KAMYON ŞÖFÖRÜNÜN AKİBETİ

    Menzil sofilerinden biri anlatıyor:

    Bir gün Seyda Muhammed Raşid Hazretleri (k.s) diyor ki:

    -Gidin Fırat köprüsü yakınında bir sofi vefat etmiş gidin alın gelin.

    Bunun üzerine Menzil’den sofiler yola çıkıp Fırat Köprüsü’nün yanına gidiyorlar. Bakıyorlar ki, hakikaten bir kaza olmuş ve bir kamyonun devrilmiş olduğunu, şöförünün de ölmüş olduğunu görüyorlar. Şöförün cesedini alıp geliyorlar.

    Daha sonra, şöförün ailesine telefon açarak, onun kaza neticesinde öldüğünü ve cenazesinin Adıyaman Menzil köyünde olduğunu haber veriyorlar. Onun ölüm haberini alan akrabalarından üç otobüs dolusu insan Menzil’e geliyor. Cenaze namazını Molla Muhammed kıldırıyor ve arkasından Seyda Hazretleri de dua ediyor.

Oraya gelen akraba ve yakınlarından birisi hayretle şöyle diyor;

    -Efendim gördüğüm kadarıyla burası bir Allah dostunun mekanı. Ama şaşırdığımız şudur: Bu zat ömrünce kıbleye dönmüş biri değil, sürekli içki içen birisi, böyle büyük bir yerde bunun namazının kılınmasının sebebi nedir?

    Bu sual üzerine Seyda Hz.(k.s) onları odasına aldıktan sonra şöyle buyurdu:

    -Siz öyle diyorsunuz ama, bu kişi yine içkiliydi. İçkili bir vaziyette buradan geçerken dedi ki kendi kalbinden: ‘Yarabbi yıllardan beri şu tekkenin önünden geçiyorum. Bir gün olup da, neden ben bu tekkeye girip de bir hayır dua almıyorum? Bu insanları bu kadar buraya toplayan, dünyada ismini duymayan kalmamış, bir evliya var diyorlar, neden ben buraya girip de bir hayır duasını almadım?’, diyor. ‘Yarabbi inşaallah bir daha ki seferime tertemiz elbiselerimle içmeden, senin rızanı kazanmak için bu kapıya geleceğim ve bu Allah dostundan dua alacağım.’ Kalben böyle bir eziklik hissediyor. Ve bir müddet gittikten sonra, Fırat köprüsü yakınlarında arabası devriliyor ve vefat ediyor. Allahu Teala’nın eşref saatinin, dualarının kabul saatinin açık olduğu bir ana geldi. Rabbul Alemin onun o anki pişmanlığını tövbe-i nasûh kabul etti, O bizim evladımızdır.

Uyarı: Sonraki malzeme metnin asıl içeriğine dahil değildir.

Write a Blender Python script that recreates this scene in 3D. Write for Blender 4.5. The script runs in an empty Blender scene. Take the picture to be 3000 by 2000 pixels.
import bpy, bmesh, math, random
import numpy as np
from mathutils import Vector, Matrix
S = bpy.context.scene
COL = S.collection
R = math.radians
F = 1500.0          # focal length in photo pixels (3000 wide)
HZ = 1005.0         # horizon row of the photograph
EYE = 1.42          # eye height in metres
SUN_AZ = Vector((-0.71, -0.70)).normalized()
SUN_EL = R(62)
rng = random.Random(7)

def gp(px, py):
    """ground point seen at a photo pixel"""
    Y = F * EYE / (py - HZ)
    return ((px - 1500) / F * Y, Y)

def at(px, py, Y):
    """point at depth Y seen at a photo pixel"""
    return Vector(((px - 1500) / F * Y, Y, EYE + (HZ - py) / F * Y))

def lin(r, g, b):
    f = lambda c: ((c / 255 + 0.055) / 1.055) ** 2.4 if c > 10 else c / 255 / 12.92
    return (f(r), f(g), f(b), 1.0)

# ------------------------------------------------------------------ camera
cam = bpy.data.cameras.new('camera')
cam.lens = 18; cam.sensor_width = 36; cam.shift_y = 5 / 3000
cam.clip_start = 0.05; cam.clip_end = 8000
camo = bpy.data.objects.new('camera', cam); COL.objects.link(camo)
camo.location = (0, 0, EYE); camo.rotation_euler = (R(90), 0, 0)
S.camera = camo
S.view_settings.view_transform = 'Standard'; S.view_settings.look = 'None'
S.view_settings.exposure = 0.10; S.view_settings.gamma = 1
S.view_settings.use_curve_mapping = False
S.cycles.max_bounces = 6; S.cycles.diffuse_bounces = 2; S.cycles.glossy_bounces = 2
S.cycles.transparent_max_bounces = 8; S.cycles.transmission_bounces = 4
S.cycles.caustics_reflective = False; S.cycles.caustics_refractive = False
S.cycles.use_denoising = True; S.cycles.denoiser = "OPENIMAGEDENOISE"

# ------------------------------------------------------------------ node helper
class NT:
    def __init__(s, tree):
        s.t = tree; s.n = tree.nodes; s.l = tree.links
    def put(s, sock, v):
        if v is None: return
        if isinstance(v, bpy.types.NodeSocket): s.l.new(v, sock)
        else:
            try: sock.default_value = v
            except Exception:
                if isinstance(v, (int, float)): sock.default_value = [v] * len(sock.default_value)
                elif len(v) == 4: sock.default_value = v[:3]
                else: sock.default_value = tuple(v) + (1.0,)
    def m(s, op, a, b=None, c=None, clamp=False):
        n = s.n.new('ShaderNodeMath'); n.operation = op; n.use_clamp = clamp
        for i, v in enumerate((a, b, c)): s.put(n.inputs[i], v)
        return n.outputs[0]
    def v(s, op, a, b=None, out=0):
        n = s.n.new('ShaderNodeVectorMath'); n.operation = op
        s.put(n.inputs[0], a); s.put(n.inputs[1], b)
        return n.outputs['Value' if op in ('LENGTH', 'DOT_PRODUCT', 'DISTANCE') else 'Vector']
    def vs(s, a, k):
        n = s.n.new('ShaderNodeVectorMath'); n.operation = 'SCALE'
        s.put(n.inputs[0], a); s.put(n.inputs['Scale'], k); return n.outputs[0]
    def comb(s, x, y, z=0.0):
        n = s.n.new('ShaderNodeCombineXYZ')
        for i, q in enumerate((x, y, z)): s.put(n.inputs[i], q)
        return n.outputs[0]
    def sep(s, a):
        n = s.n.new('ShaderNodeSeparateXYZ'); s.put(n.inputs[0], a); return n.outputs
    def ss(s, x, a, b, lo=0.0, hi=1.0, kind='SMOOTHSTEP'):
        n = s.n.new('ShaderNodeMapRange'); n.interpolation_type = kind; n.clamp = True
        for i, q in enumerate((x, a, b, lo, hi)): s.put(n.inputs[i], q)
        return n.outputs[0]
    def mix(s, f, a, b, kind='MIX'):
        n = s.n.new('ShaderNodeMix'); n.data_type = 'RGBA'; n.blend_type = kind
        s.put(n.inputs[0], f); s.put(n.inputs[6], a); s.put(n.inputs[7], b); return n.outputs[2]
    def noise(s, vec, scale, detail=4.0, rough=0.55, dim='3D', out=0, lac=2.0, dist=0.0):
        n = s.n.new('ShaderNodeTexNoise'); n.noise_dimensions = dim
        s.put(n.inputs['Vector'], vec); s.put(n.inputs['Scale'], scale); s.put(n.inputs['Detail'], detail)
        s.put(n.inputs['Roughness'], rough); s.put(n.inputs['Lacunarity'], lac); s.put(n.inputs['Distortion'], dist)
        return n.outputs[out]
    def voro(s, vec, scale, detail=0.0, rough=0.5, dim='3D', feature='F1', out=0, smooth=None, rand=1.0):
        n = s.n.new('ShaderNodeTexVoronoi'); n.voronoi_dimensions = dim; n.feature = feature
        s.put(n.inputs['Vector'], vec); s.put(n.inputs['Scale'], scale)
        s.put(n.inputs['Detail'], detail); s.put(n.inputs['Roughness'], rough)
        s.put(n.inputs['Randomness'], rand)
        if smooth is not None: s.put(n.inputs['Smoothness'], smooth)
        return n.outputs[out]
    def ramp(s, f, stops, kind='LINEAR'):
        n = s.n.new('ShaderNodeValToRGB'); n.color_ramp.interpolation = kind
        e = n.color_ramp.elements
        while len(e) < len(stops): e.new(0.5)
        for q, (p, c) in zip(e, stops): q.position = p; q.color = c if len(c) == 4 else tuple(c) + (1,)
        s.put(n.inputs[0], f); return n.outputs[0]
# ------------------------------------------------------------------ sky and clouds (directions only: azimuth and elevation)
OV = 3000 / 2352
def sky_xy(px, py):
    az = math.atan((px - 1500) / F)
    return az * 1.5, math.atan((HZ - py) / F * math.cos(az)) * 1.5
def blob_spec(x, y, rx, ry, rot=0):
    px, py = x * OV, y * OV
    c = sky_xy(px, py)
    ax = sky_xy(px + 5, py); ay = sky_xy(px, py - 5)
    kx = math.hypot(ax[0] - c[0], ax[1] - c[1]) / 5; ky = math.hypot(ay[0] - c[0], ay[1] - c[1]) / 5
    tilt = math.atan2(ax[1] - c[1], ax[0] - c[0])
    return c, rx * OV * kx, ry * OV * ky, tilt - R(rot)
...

    Daha sonra, cenaze sahiplerine teslim ediliyor. Hatta, o gün cenazeyi almaya gelen 3 otobüs dolusu cenaze sahibi bu hadiseden ibret alarak o gece Menzil’de intisap ediyor ve Seyyid Muhammed Raşid Hazretleri’nin talebeleri arasına katılıyorlar.